Many of the problems in health care coverage could be eliminated if every carrier (and the government) were promoted to reinsure the catastrophic (stop loss) coverage for each enrollee in a common nonprofit reinsurance pool. To facilitate implementation of such a system, one might allow existing carriers to get stock in the reinsurance pool according to the catastrophic coverage that they donate to the pool. This mechanism might be called CatCare for 'Catastrophic Care'.
The marketplace itself can move toward such a reinsurance system if government promotes policies where it benefits the marketplace to make such a change, or the system can be mandated upon the market as was recently implemented in Montana. The system can be a standard reinsurance system or set up as a slightly more complex nonprofit company for carriers and providers to work together to provide this essential care in a cost-effective quality oriented fashion.
There are functioning analogies to this process to be found elsewhere in the marketplace. The most commonly recognizable analogy to a central system of portable benefits exists in the personal computer industry with MS DOS (the World Wide Web is another). DOS provides a core operating system where people and businesses can move data and programs between different computers with great ease because each computer shares the same core operating system.
Such was not always the case in computers. Apple, IBM, Amiga, Atari, and many others all had proprietary operating systems and file formats. Along came the non-proprietary DOS to be followed by Windows. With DOS as the core, people could move programs and data from one computer to another with a minimum of problems. With the struggling exception of Apple, the rest of the proprietary systems have virtually disappeared from personal computers. Contrast this with the contemporary success of the non-proprietary DOS operating system and the nonproprietary hardware's rapid vertical and lateral development in both quality and cost effectiveness. The same could happen in health care financing if the market was promoted to operate in an open and competitive fashion.

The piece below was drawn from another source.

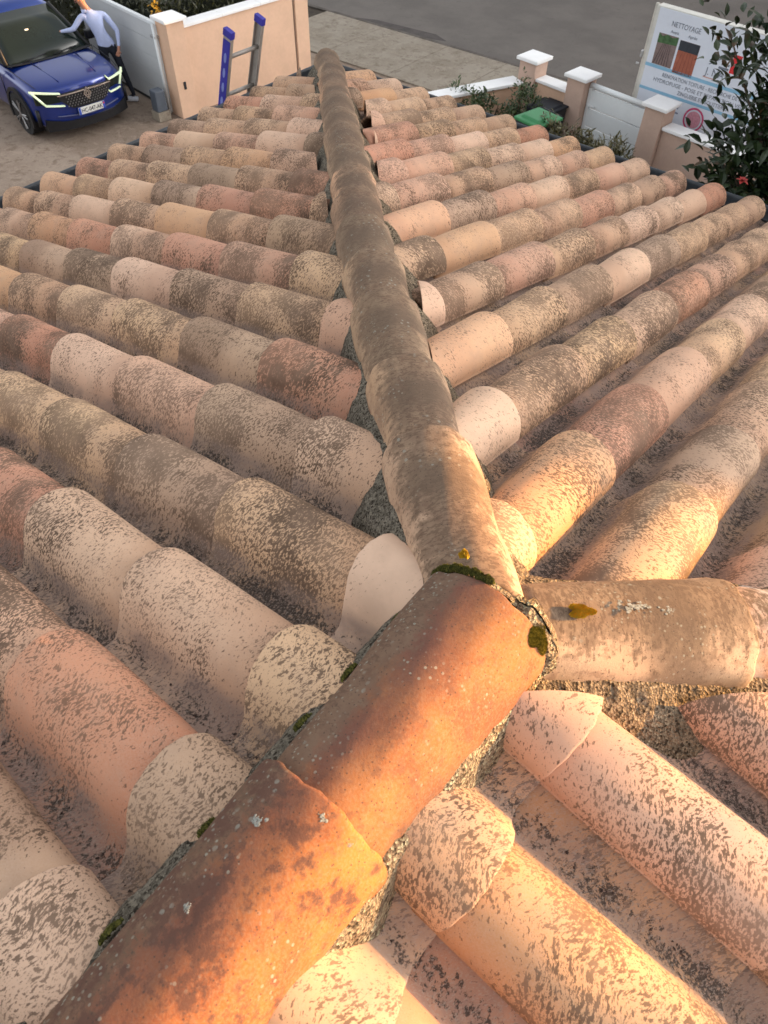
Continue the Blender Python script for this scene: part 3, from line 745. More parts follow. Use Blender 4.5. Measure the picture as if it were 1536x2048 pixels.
#PART2
# ================================================================== surroundings
G0 = GZ
M_ASPH = NT('asphalt', 0.9, 0.2)
_p = M_ASPH.pos(); _n = M_ASPH.noise(_p, 0.9, 5); _f = M_ASPH.noise(_p, 60, 4, 0.8)
_c = M_ASPH.mix(M_ASPH.ramp(_n, 0.35, 0.65), (0.112, 0.099, 0.090), (0.142, 0.126, 0.114))
_crk = M_ASPH.n('TexVoronoi', feature='DISTANCE_TO_EDGE'); _crk.inputs['Scale'].default_value = 0.45
_w = M_ASPH.n('VectorMath', operation='ADD'); M_ASPH.put(_w.inputs[0], _p)
_wn = M_ASPH.n('TexNoise'); M_ASPH.put(_wn.inputs['Vector'], _p); _wn.inputs['Scale'].default_value = 1.2
M_ASPH.put(_w.inputs[1], _wn.outputs[1]); M_ASPH.put(_crk.inputs['Vector'], _w.outputs[0])
_g = M_ASPH.noise(_p, 4.5, 6, 0.7, 1.2); _c = M_ASPH.mix(M_ASPH.ramp(_g, 0.56, 0.66, 0.0, 0.35), _c, (0.075, 0.064, 0.057)); _c = M_ASPH.mix(M_ASPH.ramp(_f, 0.45, 0.75, 0.0, 0.4), _c, (0.20, 0.185, 0.17)); M_ASPH.color(_c); M_ASPH.bump(_f, 0.5, 0.01); M_ASPH = M_ASPH.m
def concrete(name, a, b, dk, sc=1.0, th=(0.5, 0.62)):
    t = NT(name, 0.92, 0.2); p = t.pos()
    n1 = t.noise(p, 1.1 * sc, 6, 0.62, 0.4); n2 = t.noise(p, 6.0 * sc, 6, 0.72); n3 = t.noise(p, 55, 4, 0.75)
    c = t.mix(t.ramp(n1, 0.38, 0.62), a, b); c = t.mix(t.ramp(n2, th[0], th[1], 0, 0.7), c, dk)
    c = t.mix(t.ramp(n3, 0.45, 0.7, 0.0, 0.4), c, tuple(q * 1.4 for q in a)); n4 = t.noise(p, 2.6, 6, 0.75, 2.0); c = t.mix(t.ramp(n4, 0.52, 0.62, 0, 0.45), c, tuple(q * 1.25 for q in a)); t.color(c); t.bump(n3, 0.4, 0.008); return t.m
M_CONC = concrete('apron_concrete', (0.27, 0.235, 0.19), (0.22, 0.185, 0.145), (0.150, 0.118, 0.088))
M_DRIVE = concrete('driveway_concrete', (0.30, 0.235, 0.185), (0.22, 0.165, 0.125), (0.150, 0.105, 0.075), 0.7)
M_SOIL = simple('bed_soil', (0.05, 0.038, 0.028), 0.95, 0.4, 8)
def sheet(name, pts, z, mat, kind='structure'):
    m = MB(); m.poly([(x, y, z) for x, y in pts]); o = m.build(name, mat); o['kind'] = kind; return o
sheet('ground', [(-150, -150), (150, -150), (150, 150), (-150, 150)], G0 - 0.012, M_SOIL)
sheet('driveway', [(-22, 3.0), (-4.1, 3.0), (-4.1, 6), (-6.6, 12.5), (-12.0, 12.6), (-22, 9.6)], G0 - 0.004, M_DRIVE)
def slab_polys():
    # driveway crossing between kerb line and gate line, cut in a few poured bays
    x = [-13.9, -12.1, -10.2, -8.6, -6.9, -5.0, -1.0, 5.0]
    for i in range(len(x) - 1):
        m = MB(); a, b = x[i] + 0.008, x[i + 1] - 0.008
        m.box(((a + b) / 2, 13.62, G0 + 0.0), (b - a, 2.24 + 0.0, 0.05)); o = m.build('pavement_slab', M_CONC); o['kind'] = 'structure'
slab_polys()
sheet('road', [(-60, 14.86), (60, 14.86), (60, 26), (-60, 26)], G0 - 0.004, M_ASPH)
o = MB().box((-4, 14.80, G0 - 0.01), (22, 0.11, 0.075), 0.01).build('kerb', concrete('kerb_concrete', (0.115, 0.10, 0.088), (0.07, 0.06, 0.05), (0.05, 0.042, 0.036), 2)); o['kind'] = 'structure'
# tarry joint patch where crossing meets the road
m = MB(); m.poly([(-13.2, 14.87, G0), (-11.0, 14.87, G0), (-10.45, 15.05, G0), (-10.9, 15.26, G0), (-12.6, 15.12, G0)])
o = m.build('tar_patch', simple('tar', (0.060, 0.050, 0.046), 0.8, 0.3, 4)); o['kind'] = 'structure'
sheet('far_pavement', [(-60, 26), (60, 26), (60, 30), (-60, 30)], G0 + 0.004, M_CONC)

M_REND2 = simple('garden_wall_render', (0.66, 0.44, 0.31), 0.93, 0.06, 2.5, bump=0.5, bscale=160)
M_REND3 = simple('pillar_render', (0.50, 0.355, 0.285), 0.93, 0.06, 4, bump=0.5, bscale=160)
M_WHITE = simple('white_coping', (0.80, 0.80, 0.80), 0.6, 0.03, 5)
M_PVC = simple('white_pvc', (0.68, 0.71, 0.72), 0.35, 0.03, 3, spec=0.4)
M_PVC_SHADE = simple('shaded_white_panel', (0.50, 0.52, 0.53), 0.4, 0.04, 2, spec=0.35)  # white gate panels with their shade put into a greyer colour
M_STEEL = simple('galvanised_steel', (0.42, 0.42, 0.42), 0.45, 0.1, 12, metal=0.6)
M_DARK = simple('black_plastic', (0.02, 0.022, 0.026), 0.5, 0.2, 6, spec=0.4)
SK = math.radians(-7)
def pillar(name, x, y, h, w, label, rz=SK, mat=None, group=None, capw=0.055, coph=0.05):
    r = empty(name, (x, y, G0), rz, label=label, cat='gate pillar', group=group)
    MB().box((0, 0, (h - coph) / 2), (w, w, h - coph), 0.006).build('shaft', mat or M_REND3, r)
    m = MB(); hw = w / 2 + capw
    m.box((0, 0, h - coph + 0.028), (hw * 2, hw * 2, 0.055), 0.012)
    m.prism([(-hw + .02, -hw + .02, h + 0.005), (hw - .02, -hw + .02, h + 0.005), (hw - .02, hw - .02, h + 0.005), (-hw + .02, hw - .02, h + 0.005)], (0, 0, 0.004))
    m.build('cap', M_WHITE, r); return r
def low_wall(name, p0, p1, h, th, label, mat=None, over=0.05, coph=0.05, cat='low wall', group=None):
    p0 = Vector((*p0, 0)); p1 = Vector((*p1, 0)); d = p1 - p0; L = d.length; c = (p0 + p1) / 2
    r = empty(name, (c.x, c.y, G0), math.atan2(d.y, d.x), label=label, cat=cat, group=group)
    MB().box((0, 0, (h - coph) / 2), (L, th, h - coph)).build('wall_face', mat or M_REND2, r)
    n = max(1, round(L / 1.0)); s = L / n
    for i in range(n):
        MB().box((-L / 2 + s * (i + 0.5), 0, h - coph / 2 + 0.002), (s - 0.004, th + 2 * over, coph), 0.01).build('coping_stone', M_WHITE, r)
    return r
# street front: three pillars, pedestrian gate, low walls
pillar('gate_pillar', -6.71, 12.44, 1.15, 0.36, 'rendered corner pillar with white cap where the two low walls meet')
pillar('gate_pillar', -5.64, 12.29, 1.15, 0.36, 'rendered pillar with white cap left of the white pedestrian gate')
pillar('gate_pillar', -4.05, 12.04, 1.15, 0.36, 'rendered pillar with white cap right of the white pedestrian gate')
low_wall('front_wall', (-6.52, 12.42), (-5.83, 12.32), 0.86, 0.20, 'short low wall with white coping between corner pillar and gate')
low_wall('front_wall', (-3.86, 12.02), (0.6, 11.45), 0.86, 0.20, 'low rendered wall with white coping running behind the dark shrub', mat=M_REND3)
low_wall('side_wall', (-6.86, 12.22), (-8.35, 9.0), 0.80, 0.20, 'low peach wall with broad white coping beside the driveway', over=0.07)
gt = empty('garden_gate', (-4.84, 12.17, G0), math.atan2(-0.25, 1.59), label='closed white slatted pedestrian gate with rounded top rail', cat='gate')
for zc, hh in ((0.22, 0.29), (0.52, 0.29), (0.82, 0.29)):
    MB().box((0, 0, zc), (1.10, 0.035, hh - 0.008), 0.004).build('slat', M_PVC, gt)
MB().tube((-0.60, 0, 1.02), (0.60, 0, 1.02), 0.045, seg=16).build('top_rail', M_PVC, gt, True)
for s in (-1, 1): MB().box((s * 0.58, 0, 0.52), (0.07, 0.06, 1.0), 0.008).build('stile', M_PVC, gt)
MB().box((-0.50, -0.05, 0.72), (0.14, 0.02, 0.03), 0.005).tube((-0.55, -0.02, 0.72), (-0.55, -0.07, 0.72), 0.014).build('gate_handle', M_PVC, gt)

# left: peach wall that carries the ladder view, gate pillar, open driveway gate leaf
lw = low_wall('garden_wall', (-11.98, 8.68), (-11.76, 11.42), 1.46, 0.20, 'tall peach rendered wall with white coping behind the ladder', cat='wall', over=0.045)
MB().box((0, 0, 0), (0.018, 0.012, 1.34)).build('wall_joint', simple('dark_joint', (0.12, 0.08, 0.06), 0.9), lw).location = (1.30, -0.103, 0.70)
MB().box((0, 0, 0.78), (0.34, 0.25, 1.56), 0.006).build('end_pier', M_REND2, lw).location = (1.50, 0, 0)
pl_ = pillar('gate_pillar', -11.96, 8.50, 1.62, 0.36, 'tall peach pillar with white cap at the open driveway gate', rz=SK, mat=M_REND2)
MB().box((0.187, -0.02, 0.55), (0.012, 0.05, 0.13), 0.003).build('photocell', M_DARK, pl_)
gl = empty('driveway_gate', (-12.14, 8.38, G0), math.atan2(0.30, -2.2), label='white driveway gate leaf with its shade coloured in as pale grey, standing open behind the person', cat='gate')
for i in range(5):
    MB().box((1.55, 0, 0.17 + i * 0.285), (2.95, 0.04, 0.281), 0.003).build('panel', M_PVC_SHADE, gl)
MB().box((1.55, 0, 1.47), (3.05, 0.075, 0.06), 0.012).build('top_rail', M_PVC, gl)
MB().box((0.03, 0, 0.74), (0.085, 0.075, 1.44), 0.01).build('stile', M_PVC, gl)
MB().box((1.55, 0, 0.035), (3.0, 0.05, 0.05), 0.01).build('bottom_rail', M_DARK, gl)
hp = MB(); hp.tube((0.0, 0.10, 0.04), (0.0, 0.10, 1.5), 0.035, seg=14); hp.build('gate_post', M_PVC, gl, True)
MB().box((0.05, 0.07, 1.30), (0.16, 0.12, 0.04), 0.005).build('hinge', M_STEEL, gl)
mo = empty('gate_motor', (-12.12, 8.04, G0), SK, label='slate grey gate motor box on a concrete foot by the pillar', cat='gate motor')
MB().box((0, 0, 0.08), (0.26, 0.26, 0.16), 0.008).build('plinth', M_CONC, mo)
MB().box((0, 0, 0.34), (0.22, 0.22, 0.36), 0.025, taper=0.93).build('housing', simple('motor_slate', (0.085, 0.10, 0.125), 0.5, 0.1, 6), mo)

# ladder leaning on the left gutter
M_ALU = simple('ladder_aluminium', (0.36, 0.33, 0.30), 0.45, 0.12, 9, metal=0.35)
M_BLUE = simple('ladder_blue', (0.040, 0.035, 0.30), 0.5, 0.15, 10)
M_BLUEL = simple('ladder_blue_print', (0.20, 0.24, 0.55), 0.5, 0.15, 10)
LT = math.radians(17)
lad = empty('ladder', (-4.255 - 3.7 * math.tan(LT), 3.09, G0), 0, label='aluminium ladder with blue side rail leaning on the left gutter', cat='ladder')
ax = Vector((math.sin(LT), 0.045, math.cos(LT))).normalized()
lex = Vector((math.cos(LT), 0, -math.sin(LT)))
LL = (3.70 + 0.47) / ax.z
for s, L2 in ((-0.150, LL - 0.02), (0.165, LL + 0.0)):
    m = MB(); y = s
    def corner(a, b, z): return tuple(Vector((0, y, 0)) + ax * z + lex * a + Vector((0, b, 0)))
    for (a0, a1, b0, b1) in ((-0.036, 0.036, -0.003, 0.003), (-0.036, -0.031, 0.003, 0.024) if s < 0 else (-0.036, -0.031, -0.024, -0.003), (0.031, 0.036, 0.003, 0.024) if s < 0 else (0.031, 0.036, -0.024, -0.003)):
        m.prism([corner(a0, b0, 0.02), corner(a1, b0, 0.02), corner(a1, b1, 0.02), corner(a0, b1, 0.02)], ax * (L2 - 0.02))
    m.build('rail', M_ALU, lad)
    m = MB(); m.prism([corner(-0.040, -0.027 if s > 0 else -0.008, L2 - 0.03), corner(0.040, -0.027 if s > 0 else -0.008, L2 - 0.03), corner(0.040, 0.006 if s > 0 else 0.028, L2 - 0.03), corner(-0.040, 0.006 if s > 0 else 0.028, L2 - 0.03)], ax * 0.045)
    m.build('end_cap', M_BLUE, lad)
    if s < 0:
        m = MB(); m.prism([corner(-0.034, -0.0065, 0.3), corner(0.034, -0.0065, 0.3), corner(0.034, -0.0035, 0.3), corner(-0.034, -0.0035, 0.3)], ax * (L2 - 0.35)); sk = m.build('side_cover', M_BLUE, lad)
        z = 0.5
        while z < L2 - 0.15:
            m = MB()
            pts = [tuple(Vector((0, y - 0.0085, 0)) + ax * (z + 0.035 * math.sin(q * math.pi / 5)) + lex * (0.013 * math.cos(q * math.pi / 5))) for q in range(10)]
            m.prism(pts, (0, 0.0018, 0)); m.build('oval_print', M_BLUEL, lad); z += 0.105
z = 0.25
while z < LL - 0.1:
    p = ax * z; MB().tube((p.x, p.y - 0.150, p.z), (p.x, p.y + 0.165, p.z), 0.0145, seg=10).build('rung', M_ALU, lad, True); z += 0.28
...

Currently, our health care carriers are allowed to operate health care financing as if they all have their own operating system and build their own computers. As the computer marketplace shows, this is neither the most effective nor desirable way for a healthy and vibrant marketplace to operate. Of all the reforms in health care, pooling of catastrophic coverage is perhaps the most fundamental change that could be made that would have the largest benefit for all involved. Or at least, that is my opinion.